Parte do problema é que não é fácil descobrir um tremor de longa duração em andamento. O terremoto duradouro citado no novo estudo ocorreu ao longo de uma seção rasa da falha, no subterrâneo e longe da terra, explica Bartlow. Mas as estações de GPS tradicionais são inúteis no fundo do mar, pois seus sinais não penetram muito nas profundezas da água. E poucos locais na Terra têm um registro natural de tais movimentos semelhantes aos dos corais da Indonésia.
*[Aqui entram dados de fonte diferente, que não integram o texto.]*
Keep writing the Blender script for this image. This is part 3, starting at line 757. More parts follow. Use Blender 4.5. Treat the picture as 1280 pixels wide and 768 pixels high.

Existem instrumentos que podem ajudar, mas são caros, afirma Bartlow. Ela planeja pesquisar eventos superficiais de deslizamento lento semelhantes na costa do noroeste do Pacífico com instrumentos que usam fibras ópticas para medir a tensão na superfície.
Embora o monitoramento muitas vezes seja considerado uma das “tarefas menos empolgantes” que os cientistas podem fazer, segundo Hill, é fundamental para compreender o nosso planeta em todas as suas complexidades.
“Quando pensamos que entendemos a tectônica, vem a Terra e nos lança outra surpresa”, brinca Hill. “Quanto mais coletarmos esses conjuntos de dados realmente grandes, mais surpresas como essa teremos.”